Tuesday, June 27, 2006

Feingold on MTP

From the transcript:
MR. RUSSERT: You said some Democratic senators told you privately they felt intimidated to vote for the war. Why?

SEN. FEINGOLD: They may not have used that exact word, but they certainly indicated that they felt that there was enormous political pressure. Because the White House has done a terrible job of running the fight against terrorism. A terrible job in Iraq, but they’ve done a brilliant job of intimidating Democrats. Somehow Democrats are afraid to say, “Look, not only was this a mistake, but it continues to be a mistake and it’s being run in a mistaken way.” And I cannot understand why the structure of the Democratic Party, the consultants that are here in Washington, constantly advise Democrats not to take a strong stand. This election could turn on this Iraq issue, in fact, the 2006 election, and maybe even 2008. The party that says we have a reasonable plan to bring the troops home by, by this date and to refocus on the anti-terrorism issue is the party that will win. And I believe that my political instincts tell me...
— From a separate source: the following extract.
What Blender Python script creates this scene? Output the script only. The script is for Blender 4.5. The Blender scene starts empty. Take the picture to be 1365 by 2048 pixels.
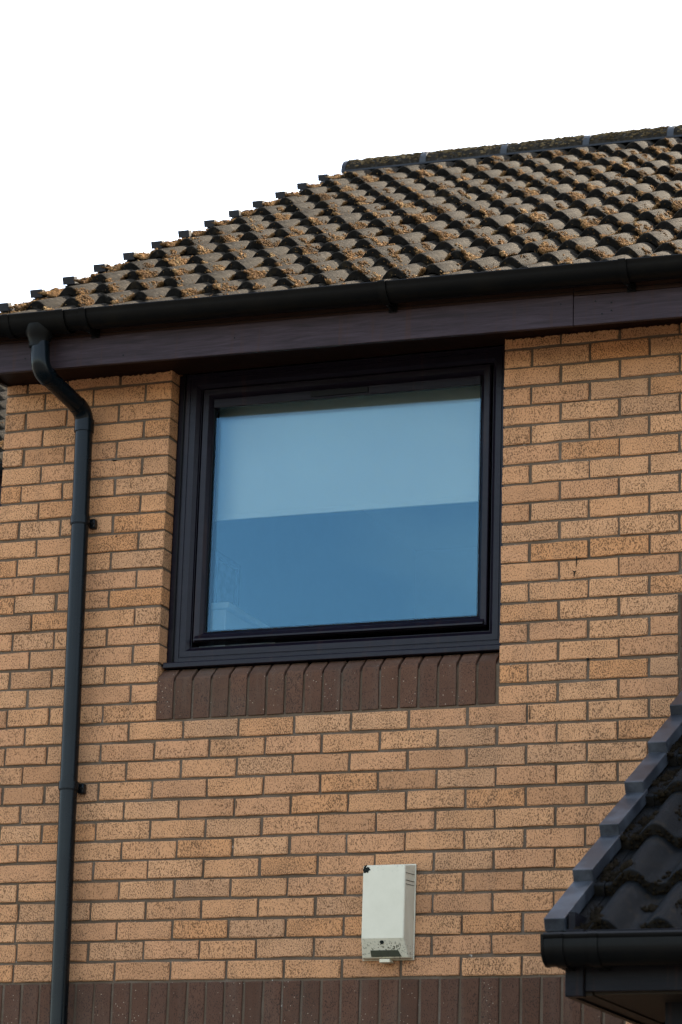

MR. RUSSERT: But Senator, you only have 13 votes for your resolution.

SEN. FEINGOLD: Yeah, that’s not the American people. The 13 votes...

MR. RUSSERT: But that’s the Democratic Party.

SEN. FEINGOLD: No, it’s not.

MR. RUSSERT: It’s less than a third of the—in the Senate.

SEN. FEINGOLD: The Democratic Party of this country is the people of this country. And I have been all over Wisconsin, all 72 counties, to 12 different states. I can tell you, the one thing I’m sure of, Tim, is the American people have had it with this intervention. They do want a timetable for bringing home the troops. And the fact that the United States Senate doesn’t get it shouldn’t surprise you.

MR. RUSSERT: So the majority of the Democratic Senate is out of touch with the American people?

SEN. FEINGOLD: Yes, it is at this point. Those who vote against bringing the troops home don’t get it. They’re not out there enough. They’re not listening to the people. Frankly, they’re not even looking at the polls. I saw two or three polls, Tim, in the last week that showed that a majority of the American people favor a timetable. So it is to our—you know, we lost in 2000, we lost in 2002, we lost in 2004. Why don’t we try something different, like listening to the American people?